TV Review: The Borgias


I know the show ended a few years ago but I also cancelled my cable a few years ago so I had to wait until seasons 2 and 3 of Showtime’s “The Borgias”, starring Jeremy Irons and Holliday Granger as the fabled Rodrigo Borgia (Pope Alexander Sextus) and his daughter Lucrezia, came to Netflix. The show chronicles the rise of the Borgia family as Rodrigo buys and promises his way to an election after the death of Pope Innocent. He is followed in this rise by his three illegitimate children by former courtesan and lover Vannozza dei Cattanei: Juan, Cesare, and Lucrezia. A fourth child, Gioffre, dies of the sweating sickness in the first season.  As Rodrigo takes the throne of St. Peter’s and elevates his children with him (Juan to head of the Papal army and Cesare to Cardinal), he begins to work to build a last legacy of Borgia. He takes a new mistress, the legendary La Bella, Giulia Farnese – a woman as intelligent as she was beautiful. Cesare, unsatisfied with his brother’s inept martial abilities, decide to take his family’s protection and honor in hand and he does so by acquiring the skills of a man originally hired to assassinate his father, one Micheletto Corella.

Micheletto Corella, God’s own assassin

Now, here’s the interesting part. Micheletto, an assassin, a nobody, became my absolute favorite character in the show. Of course, Micheletto’s convincing line to Cesare is “Someone as pitiless as you needs someone as pitiless as me”. And so he becomes God’s own assassin, meting out death and pain in equal measure where necessary. A skilled student in the art of death, we find out that Micheletto is from Forli, kingdom of the infamous Catherina Sforza. He has ties there, secrets. Micheletto is a man of many secrets and ever so many more burdens upon his soul, though he would exhort the opposite. He becomes instrumental to many a Borgia plot and the jinn to grant even many a Borgia wish. He is indelibly complex, even though he seems pretty straight-forward and cruel. He is an assassin, after all. But he is a clever man with untold skills and an eidetic memory. We never find out all of his story. He gives you one or two details about a situation and keeps the rest forever for himself. I’m fascinated by him. And, what’s more, I feel for him, all the time! When he left in the middle of season 3, I have rarely been so upset about the departure of a character or as elated as when he returned for ONE scene later on in the season.

I was disappointed with the show’s end but even more with how it ended.
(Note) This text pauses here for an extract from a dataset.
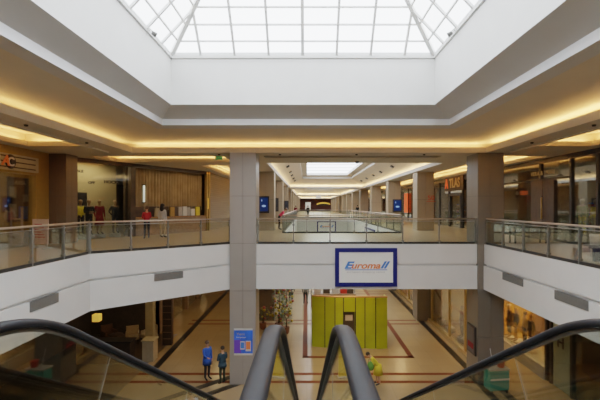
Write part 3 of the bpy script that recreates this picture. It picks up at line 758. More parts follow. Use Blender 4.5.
# ================================================================= upper left shop
t=thing('shop_sign','long shop sign with dark stripes and white and red letters above the ochre shop front','sign',(-11.28,15.6,EY+1.37),PI/2)
sb=MB().box(-2.2,1.45,-.12,0,0,.60).build('sign_box',M['tan'],t)
st=MB()
for z in (.10,.30,.50): st.box(-2.2,1.25,-.13,-.12,z-.025,z+.025)
st.build('stripes',M['darkwood'],sb)
MB().lathe(0,0,[(.27,-.01),(.27,.02)],24).build('emblem_disc',M['dark'],t).matrix_local=Matrix.Translation((-.20,-.14,.30))@Matrix.Rotation(PI/2,4,'X')
text('lettering','S',.50,M['cwhite'],sb,(-.86,-.17,.30),(PI/2,0,0),0,.01,1.2,.01)['label']='white letter on the sign'
text('lettering','A',.52,M['ltorange'],sb,(-.50,-.18,.30),(PI/2,0,0),.2,.01,1.1,.015)['label']='red letter on the sign'
text('lettering','C',.46,M['cwhite'],sb,(-.20,-.17,.28),(PI/2,0,0),0,.01,1.1,.01)['label']='white letter on the sign'
t=thing('poster','dark grey poster with collage of photos inside the ochre shop window','poster',(-12.0,17.05,EY-.66),PI/2)
sh=MB().box(-.6,.68,0,.04,0,1.85).build('poster_sheet',M['posterd'],t)
MB().box(-.5,-.1,-.006,0,.15,.75).box(-.5,-.12,-.006,0,1.0,1.45).box(.3,.6,-.006,0,.85,1.15).build('photo_print',M['grey'],sh); MB().box(.02,.58,-.006,0,.1,.65).build('blue_print',M['cblue'],sh)
text('lettering','AVEA',.24,M['ltgreyp'],sh,(.1,-.01,1.62),(PI/2,0,0),0,.003,1.1)
t=thing('notice_board','pale pinkish notice board on feet by the left railing','sign',(-10.4,16.0,UF),-.25)
bd=MB().box(-.38,.38,-.02,.02,.16,1.14).build('board',M['pod'],t,.01)
for x in (-.3,.3): MB().box(x-.02,x+.02,-.2,.2,0,.04).box(x-.02,x+.02,-.02,.02,.04,.18).build('foot',M['steel'],t)
ln=MB()
for k in range(6): ln.box(-.26,.26-.08*(k%3),-.024,-.02,.42+.1*k,.45+.1*k)
ln.build('printed_lines',M['cred'],bd)
def gate(loc,label):
    t=thing('security_gate',label,'gate',loc,0,'shop security gates')
    for x in (-.22,.22): MB().box(x-.025,x+.025,-.03,.03,.05,1.6).build('post',M['pod'],t)
    MB().box(-.26,.26,-.08,.08,0,.05).build('base',M['grey'],t); MB().box(-.2,.2,-.01,.01,.5,.55).box(-.2,.2,-.01,.01,1.1,1.15).build('crossbar',M['pod'],t)
gate((-11.75,16.6,UF),'pale security gate inside the ochre shop entrance')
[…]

I know that television shows do not have an option when they are cancelled but events had been set in motion with that final episode of season 3 that left one’s stomach in a lurch and disappointed that they would never come to fruition. Jeremy Irons was not as diabolical as I am perhaps used to seeing him but he portrayed the conflicted Rodrigo Borgia – a man who desired to be of faith but was always a slave to ambition – as well as I have ever seen him played. All in all, however, “The Borgias” was enjoyable, beautifully set and costumed, and the actors portrayed their characters just as I would have wanted.